### What you have to do
Return, word for word, every line that follows.

# Start of Records for this exercise

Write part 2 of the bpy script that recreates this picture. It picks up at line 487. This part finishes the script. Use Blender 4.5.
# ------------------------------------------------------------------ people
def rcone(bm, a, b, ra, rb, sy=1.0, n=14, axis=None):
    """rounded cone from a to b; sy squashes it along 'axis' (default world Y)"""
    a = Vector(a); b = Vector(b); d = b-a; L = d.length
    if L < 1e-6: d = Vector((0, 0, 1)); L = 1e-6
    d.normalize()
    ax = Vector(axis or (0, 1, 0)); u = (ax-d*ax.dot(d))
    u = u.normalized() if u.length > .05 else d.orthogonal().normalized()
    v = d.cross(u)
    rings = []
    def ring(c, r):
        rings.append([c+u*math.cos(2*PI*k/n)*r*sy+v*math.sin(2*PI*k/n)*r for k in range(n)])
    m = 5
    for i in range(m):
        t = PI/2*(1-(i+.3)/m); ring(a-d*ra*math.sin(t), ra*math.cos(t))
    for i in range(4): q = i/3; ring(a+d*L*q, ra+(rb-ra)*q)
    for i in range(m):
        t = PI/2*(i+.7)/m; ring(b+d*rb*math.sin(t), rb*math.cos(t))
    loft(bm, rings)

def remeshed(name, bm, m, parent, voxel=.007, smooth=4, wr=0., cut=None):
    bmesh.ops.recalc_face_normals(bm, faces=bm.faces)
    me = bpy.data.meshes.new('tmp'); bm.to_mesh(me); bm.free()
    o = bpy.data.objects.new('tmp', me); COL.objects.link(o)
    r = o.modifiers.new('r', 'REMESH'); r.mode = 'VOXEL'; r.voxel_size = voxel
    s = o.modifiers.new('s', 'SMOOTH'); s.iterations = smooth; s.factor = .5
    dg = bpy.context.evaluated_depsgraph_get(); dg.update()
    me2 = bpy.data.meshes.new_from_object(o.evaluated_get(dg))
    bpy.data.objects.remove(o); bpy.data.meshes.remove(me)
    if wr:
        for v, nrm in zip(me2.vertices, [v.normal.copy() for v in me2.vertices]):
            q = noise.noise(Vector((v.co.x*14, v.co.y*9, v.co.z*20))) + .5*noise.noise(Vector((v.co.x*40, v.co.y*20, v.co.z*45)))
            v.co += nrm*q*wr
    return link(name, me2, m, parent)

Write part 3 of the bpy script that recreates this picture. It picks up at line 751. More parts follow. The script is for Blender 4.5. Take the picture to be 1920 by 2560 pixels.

# End of Records for this exercise

### Complete response
Write part 2 of the bpy script that recreates this picture. It picks up at line 487. This part finishes the script. Use Blender 4.5.
# ------------------------------------------------------------------ people
def rcone(bm, a, b, ra, rb, sy=1.0, n=14, axis=None):
    """rounded cone from a to b; sy squashes it along 'axis' (default world Y)"""
    a = Vector(a); b = Vector(b); d = b-a; L = d.length
    if L < 1e-6: d = Vector((0, 0, 1)); L = 1e-6
    d.normalize()
    ax = Vector(axis or (0, 1, 0)); u = (ax-d*ax.dot(d))
    u = u.normalized() if u.length > .05 else d.orthogonal().normalized()
    v = d.cross(u)
    rings = []
    def ring(c, r):
        rings.append([c+u*math.cos(2*PI*k/n)*r*sy+v*math.sin(2*PI*k/n)*r for k in range(n)])
    m = 5
    for i in range(m):
        t = PI/2*(1-(i+.3)/m); ring(a-d*ra*math.sin(t), ra*math.cos(t))
    for i in range(4): q = i/3; ring(a+d*L*q, ra+(rb-ra)*q)
    for i in range(m):
        t = PI/2*(i+.7)/m; ring(b+d*rb*math.sin(t), rb*math.cos(t))
    loft(bm, rings)

def remeshed(name, bm, m, parent, voxel=.007, smooth=4, wr=0., cut=None):
    bmesh.ops.recalc_face_normals(bm, faces=bm.faces)
    me = bpy.data.meshes.new('tmp'); bm.to_mesh(me); bm.free()
    o = bpy.data.objects.new('tmp', me); COL.objects.link(o)
    r = o.modifiers.new('r', 'REMESH'); r.mode = 'VOXEL'; r.voxel_size = voxel
    s = o.modifiers.new('s', 'SMOOTH'); s.iterations = smooth; s.factor = .5
    dg = bpy.context.evaluated_depsgraph_get(); dg.update()
    me2 = bpy.data.meshes.new_from_object(o.evaluated_get(dg))
    bpy.data.objects.remove(o); bpy.data.meshes.remove(me)
    if wr:
        for v, nrm in zip(me2.vertices, [v.normal.copy() for v in me2.vertices]):
            q = noise.noise(Vector((v.co.x*14, v.co.y*9, v.co.z*20))) + .5*noise.noise(Vector((v.co.x*40, v.co.y*20, v.co.z*45)))
            v.co += nrm*q*wr
    return link(name, me2, m, parent)

Write part 3 of the bpy script that recreates this picture. It picks up at line 751. More parts follow. The script is for Blender 4.5. Take the picture to be 1920 by 2560 pixels.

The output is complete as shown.